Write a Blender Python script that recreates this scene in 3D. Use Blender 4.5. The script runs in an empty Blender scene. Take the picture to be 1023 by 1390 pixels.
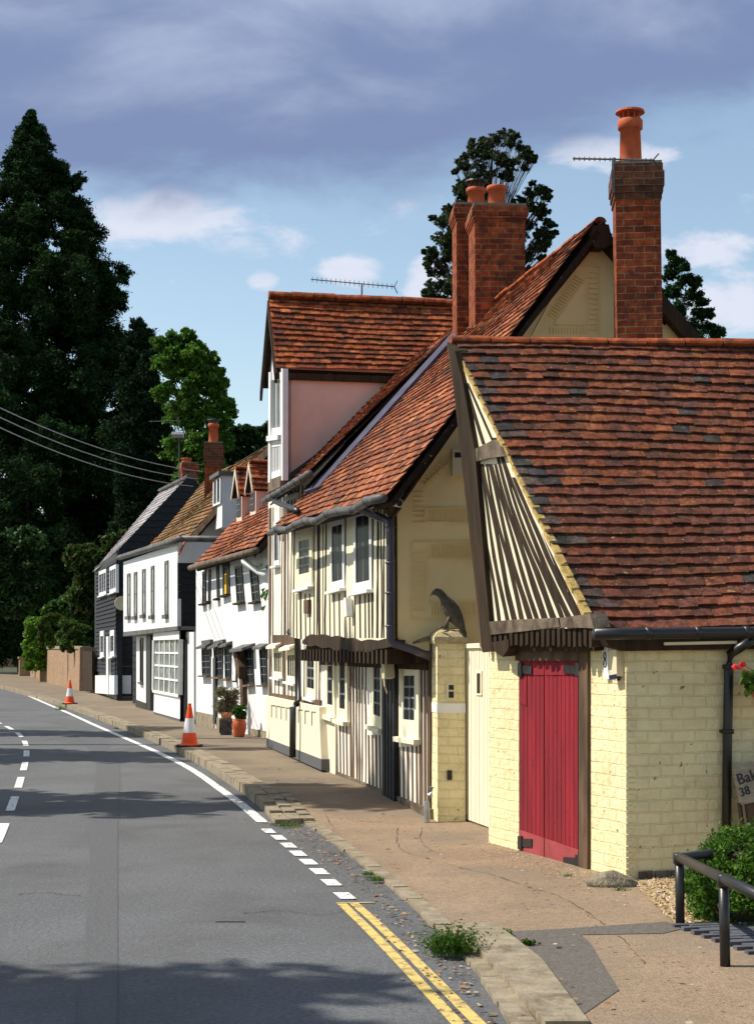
import bpy, math, random
import numpy as np
from mathutils import Vector as V
random.seed(7); rng = np.random.default_rng(7)
R = math.radians
sc = bpy.context.scene
col = sc.collection
# ------------------------------------------------------------------ camera geometry
FPX, CX, CY, CAMH = 2200.0, 511.5, 695.0, 2.0
TH = math.atan(185 / 2200)
CAM = V((0, 0, CAMH))
UP = V((0, 0, 1))

def ray(px, py):
    u = (px - CX) / FPX; v = (CY - py) / FPX
    return V((u, math.cos(TH) - math.sin(TH) * v, math.sin(TH) + math.cos(TH) * v))
def at(px, py, Y):
    d = ray(px, py); return CAM + d * (Y / d.y)
def gnd(px, py, z=0.0):
    d = ray(px, py); return CAM + d * ((z - CAMH) / d.z)
def zpave(Y):
    t = min(1, max(0, (Y - 18.2) / 4.0)); t = t * t * (3 - 2 * t)
    return 0.02 + 0.11 * t
def gp(px, py):
    p = gnd(px, py, .05)
    for _ in range(6): p = gnd(px, py, zpave(p.y))
    return p

class Plane:
    def __init__(s, O, u, n):
        s.O, s.u, s.n = V(O), V(u).normalized(), V(n).normalized()
        s.w = s.u.cross(s.n); 
        if s.w.z < 0: s.w = -s.w
    def P(s, px, py, off=0.0):
        d = ray(px, py); o = s.O + s.n * off
        return CAM + d * ((o - CAM).dot(s.n) / d.dot(s.n))
    def Q(s, a, b, off=0.0): return s.O + s.u * a + s.w * b + s.n * off
    def ab(s, p): q = p - s.O; return q.dot(s.u), q.dot(s.w)
    def poly(s, mb, pix, front, back, c=None):
        pts = [s.P(x, y, front) for x, y in pix]
        mb.prism(pts, s.n * (back - front), c)
    def stud(s, mb, a, b, w, front=.02, back=-.02, c=None, w2=None):
        p, q = s.P(*a, front), s.P(*b, front)
        w2 = w2 or w
        mb.prism([p - s.u * w / 2, p + s.u * w / 2, q + s.u * w2 / 2, q - s.u * w2 / 2], s.n * (back - front), c)
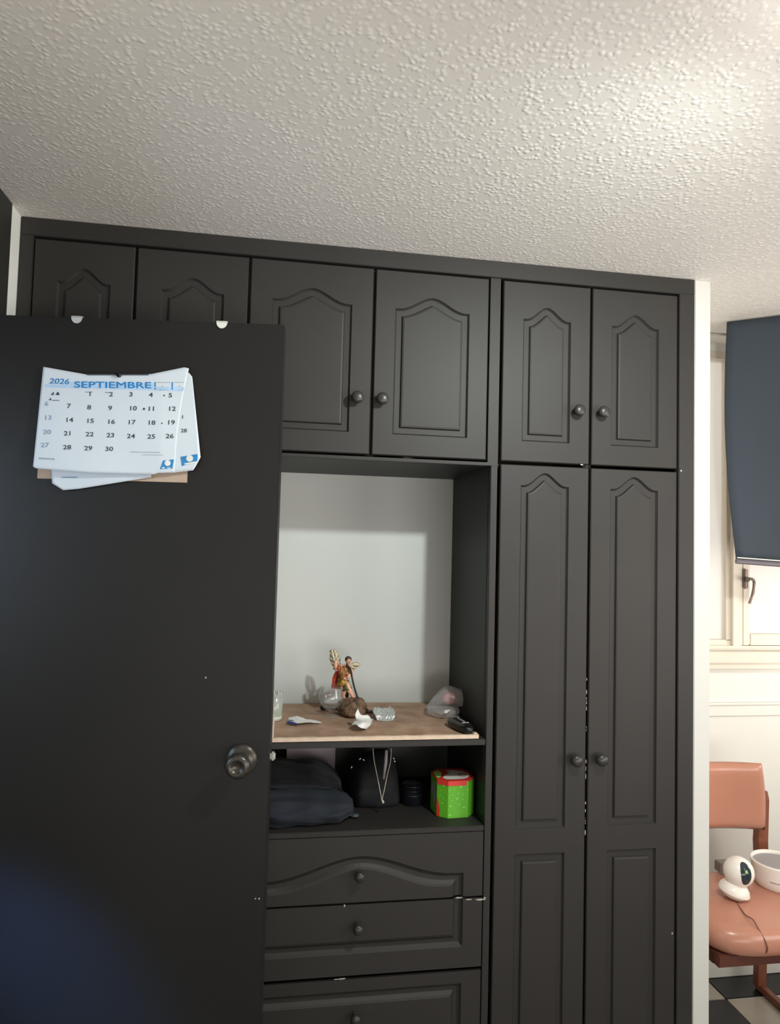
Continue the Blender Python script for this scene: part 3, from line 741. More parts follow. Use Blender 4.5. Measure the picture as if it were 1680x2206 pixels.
bm = bmesh.new(); grid(bm, 8, 8, lambda u, v: Vector((0.0085*(1-v)+0.001*v+0.003*u, 0.004+u*0.20, ZB+0.001+v*(0.055*(1-u*0.5)))), thick=(-0.003, 0, 0)); obj('side_flap', bm, mat('pale_flap', rgb(206, 196, 190), 0.8, nscale=30, namt=0.05), cb)

# plastic cup with cotton sticks
c = Vector((0.008, 0.196, ZB))
cup = thing('plastic_cup', 'cloudy plastic cup with green band holding white sticks, beside the open door edge', 'cup', c)
T = Matrix.Translation(c)
bm = bmesh.new(); lathe(bm, [(0.022, 0.004), (0.0235, 0.03), (0.0255, 0.076), (0.0247, 0.076), (0.0225, 0.03), (0.021, 0.006)], T, 32, False, False); obj('cup_wall', bm, CUPFILM, cup, smooth=True)
bm = bmesh.new(); lathe(bm, [(0.020, 0), (0.0225, 0.001), (0.0228, 0.010), (0.0215, 0.012)], T, 32); obj('cup_base', bm, WHITEC, cup, smooth=True)
bm = bmesh.new(); lathe(bm, [(0.0212, 0.0125), (0.0216, 0.021), (0.0, 0.0212)], T, 32, True, False); obj('green_band', bm, mat('soft_green', rgb(150, 176, 120), 0.5, nscale=20, namt=0.1), cup)
for k in range(9):
    an = k*0.75; bm = bmesh.new(); p = c+Vector((0.012*cos(an), 0.012*sin(an), 0.022)); q = c+Vector((0.018*cos(an+0.2), 0.018*sin(an+0.2), 0.078))
    tube(bm, [p, p.lerp(q, 0.82), p.lerp(q, 0.86), p.lerp(q, 0.95), q], [0.0011, 0.0011, 0.0024, 0.0026, 0.001], 8); obj('cotton_stick', bm, WHITEC, cup, smooth=True)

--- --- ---

Written instruction:
Images in the data above are to be skipped. Retype all other material exactly.

Output for this exercise:
Write a Blender Python script that recreates this scene in 3D. Use Blender 4.5. The script runs in an empty Blender scene. Take the picture to be 1023 by 1390 pixels.
import bpy, math, random
import numpy as np
from mathutils import Vector as V
random.seed(7); rng = np.random.default_rng(7)
R = math.radians
sc = bpy.context.scene
col = sc.collection
# ------------------------------------------------------------------ camera geometry
FPX, CX, CY, CAMH = 2200.0, 511.5, 695.0, 2.0
TH = math.atan(185 / 2200)
CAM = V((0, 0, CAMH))
UP = V((0, 0, 1))

def ray(px, py):
    u = (px - CX) / FPX; v = (CY - py) / FPX
    return V((u, math.cos(TH) - math.sin(TH) * v, math.sin(TH) + math.cos(TH) * v))
def at(px, py, Y):
    d = ray(px, py); return CAM + d * (Y / d.y)
def gnd(px, py, z=0.0):
    d = ray(px, py); return CAM + d * ((z - CAMH) / d.z)
def zpave(Y):
    t = min(1, max(0, (Y - 18.2) / 4.0)); t = t * t * (3 - 2 * t)
    return 0.02 + 0.11 * t
def gp(px, py):
    p = gnd(px, py, .05)
    for _ in range(6): p = gnd(px, py, zpave(p.y))
    return p

class Plane:
    def __init__(s, O, u, n):
        s.O, s.u, s.n = V(O), V(u).normalized(), V(n).normalized()
        s.w = s.u.cross(s.n); 
        if s.w.z < 0: s.w = -s.w
    def P(s, px, py, off=0.0):
        d = ray(px, py); o = s.O + s.n * off
        return CAM + d * ((o - CAM).dot(s.n) / d.dot(s.n))
    def Q(s, a, b, off=0.0): return s.O + s.u * a + s.w * b + s.n * off
    def ab(s, p): q = p - s.O; return q.dot(s.u), q.dot(s.w)
    def poly(s, mb, pix, front, back, c=None):
        pts = [s.P(x, y, front) for x, y in pix]
        mb.prism(pts, s.n * (back - front), c)
    def stud(s, mb, a, b, w, front=.02, back=-.02, c=None, w2=None):
        p, q = s.P(*a, front), s.P(*b, front)
        w2 = w2 or w
        mb.prism([p - s.u * w / 2, p + s.u * w / 2, q + s.u * w2 / 2, q - s.u * w2 / 2], s.n * (back - front), c)
Continue the Blender Python script for this scene: part 3, from line 741. More parts follow. Use Blender 4.5. Measure the picture as if it were 1680x2206 pixels.
bm = bmesh.new(); grid(bm, 8, 8, lambda u, v: Vector((0.0085*(1-v)+0.001*v+0.003*u, 0.004+u*0.20, ZB+0.001+v*(0.055*(1-u*0.5)))), thick=(-0.003, 0, 0)); obj('side_flap', bm, mat('pale_flap', rgb(206, 196, 190), 0.8, nscale=30, namt=0.05), cb)

# plastic cup with cotton sticks
c = Vector((0.008, 0.196, ZB))
cup = thing('plastic_cup', 'cloudy plastic cup with green band holding white sticks, beside the open door edge', 'cup', c)
T = Matrix.Translation(c)
bm = bmesh.new(); lathe(bm, [(0.022, 0.004), (0.0235, 0.03), (0.0255, 0.076), (0.0247, 0.076), (0.0225, 0.03), (0.021, 0.006)], T, 32, False, False); obj('cup_wall', bm, CUPFILM, cup, smooth=True)
bm = bmesh.new(); lathe(bm, [(0.020, 0), (0.0225, 0.001), (0.0228, 0.010), (0.0215, 0.012)], T, 32); obj('cup_base', bm, WHITEC, cup, smooth=True)
bm = bmesh.new(); lathe(bm, [(0.0212, 0.0125), (0.0216, 0.021), (0.0, 0.0212)], T, 32, True, False); obj('green_band', bm, mat('soft_green', rgb(150, 176, 120), 0.5, nscale=20, namt=0.1), cup)
for k in range(9):
    an = k*0.75; bm = bmesh.new(); p = c+Vector((0.012*cos(an), 0.012*sin(an), 0.022)); q = c+Vector((0.018*cos(an+0.2), 0.018*sin(an+0.2), 0.078))
    tube(bm, [p, p.lerp(q, 0.82), p.lerp(q, 0.86), p.lerp(q, 0.95), q], [0.0011, 0.0011, 0.0024, 0.0026, 0.001], 8); obj('cotton_stick', bm, WHITEC, cup, smooth=True)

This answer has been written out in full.